For my flatbread recipe, I use half oat and half sweet white rice flour, but you can play around with the ratio or replace some with up to 1/3 cup millet flour if you like. I wouldn’t suggest almond flour for these because it will make the dough crumbly and the cooked breads less “bendy.” Save it for muffins.
These flatbreads are soft and pliable, with a slight tang from the yogurt. You’ll notice this recipe makes a small batch. That’s because these breads are best eaten very fresh. I like them warm off the skillet, but if you want to dress them up, try dipping them in hot soup or an herb-spiked olive oil.
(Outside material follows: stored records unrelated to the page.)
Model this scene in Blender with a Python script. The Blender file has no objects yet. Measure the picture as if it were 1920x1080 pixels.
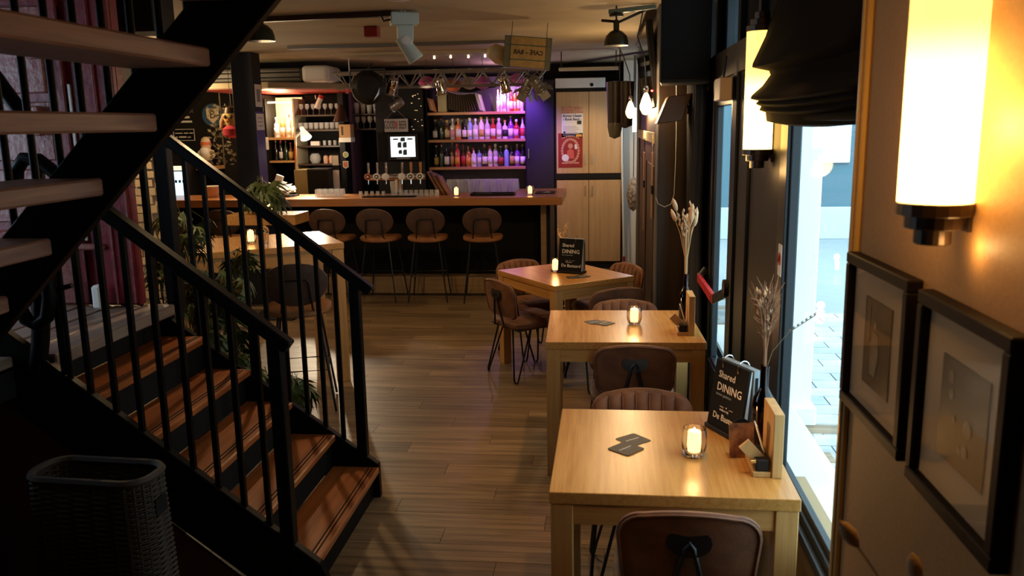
import bpy, bmesh, math, random
from mathutils import Vector, Matrix
random.seed(7)
sc = bpy.context.scene
COL = sc.collection
PI = math.pi

# ------------------------------------------------------------------ camera, world, exposure, large lights
cd = bpy.data.cameras.new('camera')
cam = bpy.data.objects.new('camera', cd); COL.objects.link(cam)
cd.sensor_width = 36.0; cd.lens = 36.0 * 1578.0 / 1920.0
cd.clip_start = 0.02; cd.clip_end = 200
_r = Vector((0.99448721, 0.10346771, -0.01701811)); _u = Vector((-0.00317502, 0.19193558, 0.98140239)); _w = Vector((-0.10480984, 0.97593809, -0.19120600))
m = Matrix.Identity(4)
for i in range(3):
    m[i][0] = _r[i]; m[i][1] = _u[i]; m[i][2] = -_w[i]
m[2][3] = 1.877
cam.matrix_world = m
cd.dof.use_dof = True; cd.dof.focus_distance = 5.5; cd.dof.aperture_fstop = 5.6
sc.camera = cam

world = bpy.data.worlds.new('overcast_sky'); sc.world = world; world.use_nodes = True
bg = world.node_tree.nodes['Background']
bg.inputs[0].default_value = (0.80, 0.93, 1.0, 1); bg.inputs[1].default_value = 5.2
sc.view_settings.view_transform = 'Standard'; sc.view_settings.look = 'None'
sc.view_settings.gamma = 1.0; sc.view_settings.use_curve_mapping = False
sc.view_settings.exposure = 0.0
cy = sc.cycles
cy.max_bounces = 6; cy.diffuse_bounces = 2; cy.glossy_bounces = 3; cy.transmission_bounces = 5; cy.transparent_max_bounces = 14
cy.caustics_reflective = False; cy.caustics_refractive = False; cy.sample_clamp_indirect = 3.0
cy.use_denoising = True
try: cy.use_light_tree = True
except Exception: pass

def lamp(name, loc, energy, color, radius=0.05, parent=None, kind='POINT', spot=None, aim=None, blend=0.5):
    l = bpy.data.lights.new(name, kind); l.energy = energy; l.color = color
    if kind in ('POINT', 'SPOT'): l.shadow_soft_size = radius
    if kind == 'AREA': l.size = radius
    if kind == 'SPOT': l.spot_size = spot or 1.2; l.spot_blend = blend
    o = bpy.data.objects.new(name, l); COL.objects.link(o); o.location = loc
    if aim is not None:
        o.rotation_euler = (Vector(aim) - Vector(loc)).to_track_quat('-Z', 'Y').to_euler()
    if parent: 
        o.parent = parent
    return o
WARM = (1.0, 0.62, 0.28); AMBER = (1.0, 0.55, 0.18)
# unseen warm spots added under the ceiling to brighten the tables and floor
def fill_spot(x, y, e, cone, ax=0.0, ay=0.0):
    lamp('added_ceiling_spot', (x, y, 2.63), e, (1.0, 0.52, 0.19), 0.035, kind='SPOT', spot=cone, aim=(x+ax, y+ay, 0), blend=0.6)
fill_spot(0.28, 2.70, 46, 1.0); fill_spot(0.12, 4.55, 50, 1.0); fill_spot(-0.15, 6.25, 26, 0.9); fill_spot(-1.1, 6.9, 8, 0.9, 0.0, -0.5)
lamp('warm_fill', (-0.25, 9.15, 2.50), 75, (1.0,0.66,0.36), 0.05, kind='SPOT', spot=0.85, aim=(-0.15,10.9,1.25), blend=0.7)  # warm fill added to brighten the cupboard; belongs to no fitting
lamp('warm_fill', (-1.95, 9.15, 2.27), 34, (1.0,0.72,0.45), 0.04, kind='SPOT', spot=0.5, aim=(-1.80,11.05,2.12), blend=0.8)  # fill spot added to lift the accordion on the top shelf
# daylight through the stairwell window, out of frame on the left
_d = lamp('stairwell_daylight', (-4.35, 2.75, 1.95), 46, (0.80,0.85,1.0), 1.5, kind='AREA', aim=(-2.6, 3.3, 1.6))

# ------------------------------------------------------------------ helpers
class B:
    def __init__(s): s.v = []; s.f = []
    def box(s, x0, x1, y0, y1, z0, z1):
        n = len(s.v)
        s.v += [(x0,y0,z0),(x1,y0,z0),(x1,y1,z0),(x0,y1,z0),(x0,y0,z1),(x1,y0,z1),(x1,y1,z1),(x0,y1,z1)]
        s.f += [tuple(n+i for i in q) for q in ((3,2,1,0),(4,5,6,7),(0,1,5,4),(1,2,6,5),(2,3,7,6),(3,0,4,7))]
        return s
    def bar(s, p, q, w, h, up=(0,0,1)):
        p = Vector(p); q = Vector(q); d = (q-p).normalized(); up = Vector(up)
        if abs(d.dot(up)) > 0.99: up = Vector((0,1,0))
        a = d.cross(up).normalized()*w/2; b = a.cross(d).normalized()*h/2
        n = len(s.v)
        for c in (p, q): s.v += [tuple(c+a*i+b*j) for i, j in ((-1,-1),(1,-1),(1,1),(-1,1))]
        s.f += [tuple(n+i for i in k) for k in ((0,1,2,3),(7,6,5,4),(0,4,5,1),(1,5,6,2),(2,6,7,3),(3,7,4,0))]
        return s
    def tube(s, pts, r, k=8, cap=True, closed=False):
        pts = [Vector(p) for p in pts]; N = len(pts); rr = r if isinstance(r, (list, tuple)) else [r]*N
        n0 = len(s.v); prev = None
        for i, p in enumerate(pts):
            if closed: d = pts[(i+1) % N]-pts[i-1]
            else: d = pts[min(i+1, N-1)]-pts[max(i-1, 0)]
            d = d.normalized() if d.length > 1e-9 else Vector((0,0,1))
            if prev is None:
                a = d.cross(Vector((0,0,1)))
                if a.length < 0.05: a = d.cross(Vector((0,1,0)))
            else: a = prev - d*prev.dot(d)
            a.normalize(); prev = a; b = d.cross(a)
            for j in range(k):
                t = 2*PI*j/k; s.v.append(tuple(p + (a*math.cos(t)+b*math.sin(t))*rr[i]))
        M = N if closed else N-1
        for i in range(M):
            i2 = (i+1) % N
            for j in range(k):
                s.f.append((n0+i*k+j, n0+i*k+(j+1)%k, n0+i2*k+(j+1)%k, n0+i2*k+j))
        if cap and not closed:
            s.f.append(tuple(n0+j for j in range(k))[::-1]); s.f.append(tuple(n0+(N-1)*k+j for j in range(k)))
        return s
    def lathe(s, prof, k=16, c=(0,0,0), a0=0.0, a1=2*PI, M=None):
        full = abs(a1-a0-2*PI) < 1e-6; n0 = len(s.v); cols = k if full else k+1
        for r, z in prof:
            for j in range(cols):
                t = a0+(a1-a0)*j/k
                p = Vector((r*math.cos(t), r*math.sin(t), z))
                if M is not None: p = M @ p
                s.v.append((c[0]+p.x, c[1]+p.y, c[2]+p.z))
        for i in range(len(prof)-1):
            for j in range(k):
                j2 = (j+1) % cols
                s.f.append((n0+i*cols+j, n0+i*cols+j2, n0+(i+1)*cols+j2, n0+(i+1)*cols+j))
        if full:
            if prof[0][0] > 1e-4: s.f.append(tuple(n0+j for j in range(cols))[::-1])
            if prof[-1][0] > 1e-4: s.f.append(tuple(n0+(len(prof)-1)*cols+j for j in range(cols)))
        return s
    def prism(s, poly, d0, d1, axis='y'):
        n = len(s.v); k = len(poly)
        for d in (d0, d1):
            for a, b in poly:
                s.v.append({'y': (a, d, b), 'z': (a, b, d), 'x': (d, a, b)}[axis])
        s.f.append(tuple(range(n, n+k))); s.f.append(tuple(range(n+2*k-1, n+k-1, -1)))
        for i in range(k):
            j = (i+1) % k; s.f.append((n+j, n+i, n+k+i, n+k+j))
        return s
    def grid(s, fn, nu, nv, thick=None):
        n = len(s.v)
        for i in range(nu+1):
            for j in range(nv+1): s.v.append(tuple(fn(i/nu, j/nv)))
        for i in range(nu):
            for j in range(nv):
                a = n+i*(nv+1)+j; s.f.append((a, a+nv+1, a+nv+2, a+1))
        return s
    def quad(s, *pts):
        n = len(s.v); s.v += [tuple(p) for p in pts]; s.f.append(tuple(range(n, n+len(pts)))); return s
    def xform(s, M):
        s.v = [tuple(M @ Vector(p)) for p in s.v]; return s
    def obj(s, name, mat, parent=None, smooth=False, bevel=0, world=False, solid=0, subsurf=0, loc=None, seg=1):
        v = s.v
        if world and parent is not None:
            Mi = mw(parent).inverted(); v = [tuple(Mi @ Vector(p)) for p in v]
        me = bpy.data.meshes.new(name); me.from_pydata(v, [], s.f); me.update()
        bm = bmesh.new(); bm.from_mesh(me); bmesh.ops.recalc_face_normals(bm, faces=bm.faces); bm.to_mesh(me); bm.free()
        if smooth:
            me.polygons.foreach_set('use_smooth', [True]*len(me.polygons))
            try: me.set_sharp_from_angle(angle=math.radians(40))
            except Exception: pass
        me.materials.append(mat)
        o = bpy.data.objects.new(name, me); COL.objects.link(o)
        if parent is not None: o.parent = parent
        if loc: o.location = loc
        if solid:
            md = o.modifiers.new('solid', 'SOLIDIFY'); md.thickness = solid; md.offset = 0
        if bevel:
            md = o.modifiers.new('bevel', 'BEVEL'); md.width = bevel; md.segments = seg; md.limit_method = 'ANGLE'
        if subsurf:
            md = o.modifiers.new('sub', 'SUBSURF'); md.levels = subsurf; md.render_levels = subsurf
        return o
def mw(o):
    M = Matrix.LocRotScale(o.location, o.rotation_euler, o.scale)
    return mw(o.parent) @ M if o.parent else M
def tag(o, label=None, cat=None, group=None, kind=None):
    if label: o['label'] = label
    if cat: o['category'] = cat
    if group: o['group'] = group
    if kind: o['kind'] = kind
    return o
def thing(name, label, cat, loc=(0,0,0), rz=0.0, group=None, rot=None):
    o = bpy.data.objects.new(name, None); COL.objects.link(o); o.empty_display_size = 0.1
    o.location = loc; o.rotation_euler = rot or (0, 0, rz)
    return tag(o, label, cat, group)
def struct(o): o['kind'] = 'structure'; return o
def copy_tree(o, parent=None):
    c = o.copy(); COL.objects.link(c)
    if parent is not None: c.parent = parent
    for ch in list(o.children):
        if ch.type != 'LIGHT' or True: copy_tree(ch, c)
    return c
def place(o, loc, rz=0.0, label=None, group=None):
    o.location = loc; o.rotation_euler = (0, 0, rz)
    if label: o['label'] = label
    if group: o['group'] = group
    return o
def share(o, name, parent, loc, rot=(0,0,0), scale=(1,1,1)):
    c = bpy.data.objects.new(name, o.data); COL.objects.link(c); c.parent = parent; c.location = loc; c.rotation_euler = rot; c.scale = scale
    return c
def text(body, size, mat, parent, loc, rot, name='lettering', ext=0.0004, align='CENTER', bold=0.0):
    cu = bpy.data.curves.new('t', 'FONT'); cu.body = body; cu.size = size; cu.extrude = ext; cu.align_x = align; cu.align_y = 'CENTER'; cu.resolution_u = 2; cu.offset = bold
    t = bpy.data.objects.new('t', cu); COL.objects.link(t)
    dg = bpy.context.evaluated_depsgraph_get()
    me = bpy.data.meshes.new_from_object(t.evaluated_get(dg))
    bpy.data.objects.remove(t); bpy.data.curves.remove(cu)
    me.materials.clear(); me.materials.append(mat)
    o = bpy.data.objects.new(name, me); COL.objects.link(o); o.parent = parent; o.location = loc; o.rotation_euler = rot
    return o
ORD = ['first','second','third','fourth','fifth','sixth','seventh','eighth','ninth','tenth','eleventh','twelfth','thirteenth','fourteenth','fifteenth','sixteenth','seventeenth','eighteenth','nineteenth','twentieth']
def arc(c, r, a0, a1, n, plane='xz'):
    out = []
    for i in range(n+1):
        t = a0+(a1-a0)*i/n; a, b = r*math.cos(t), r*math.sin(t)
        out.append({'xz': (c[0]+a, c[1], c[2]+b), 'yz': (c[0], c[1]+a, c[2]+b), 'xy': (c[0]+a, c[1]+b, c[2])}[plane])
    return out

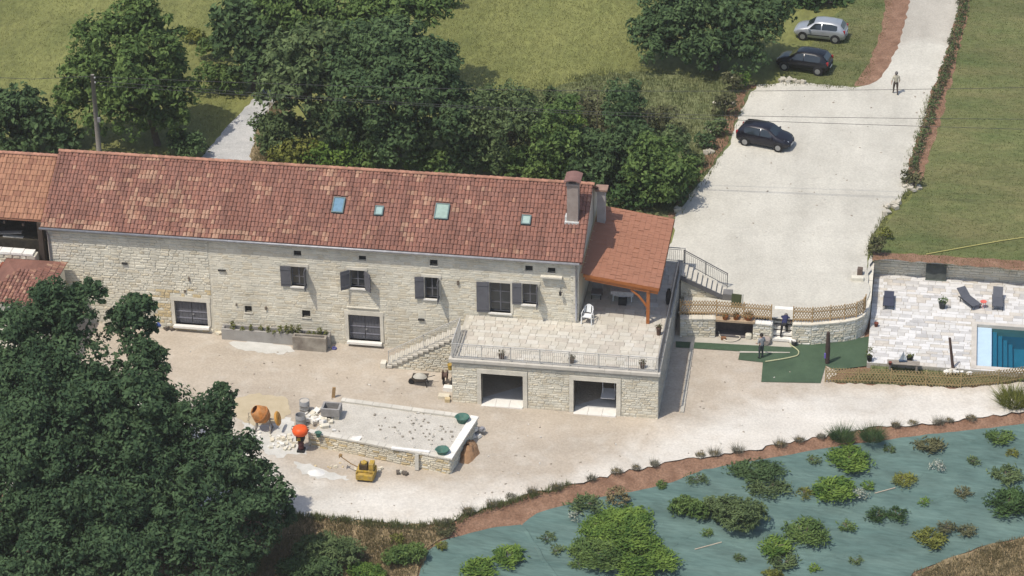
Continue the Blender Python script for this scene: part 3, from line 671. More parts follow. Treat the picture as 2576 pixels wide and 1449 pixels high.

Or cut them into triangles and dip them in hummus, salsa, or avocado mash.
GLUTEN FREE FLATBREADS
Makes 2 large or 4 small flatbreads
½ cup oat flour
½ cup sweet white rice flour, plus extra for dusting
2 Tbsp. cornstarch or arrowroot powder
½ tsp. baking powder
1 tsp. salt
½ cup plain yogurt (or dairy-free yogurt)
Ghee or butter for the pan
- In a medium bowl stir together the flours, cornstarch, baking powder and salt. Add the yogurt and stir until the dough is evenly moist. If the dough seems dry, add a couple of tablespoons of cool water.
- Cover the bowl with a cloth or wrap and let the dough sit for 15 minutes. Don’t skip this step! It helps the dough hold together when you roll it out.
- Divide the dough into four for smaller breads or two for larger ones. Lightly dust a sheet of parchment with rice flour. Add your dough, dusting the top with more rice flour before putting a second piece of parchment on top. Gently roll the dough into an oval about 1/8-inch thick. Keep rolled and ready flatbreads under a damp dish towel to prevent them from drying out as you repeat with the rest of the dough.
- Heat a cast-iron skillet over medium heat and add ghee or butter to coat the pan. Once it’s hot, place one flatbread at a time into the skillet and cook for about two minutes on each side until golden brown spots appear. Repeat with remaining flatbreads, keeping the cooked ones wrapped in a cloth so they stay warm and pliable.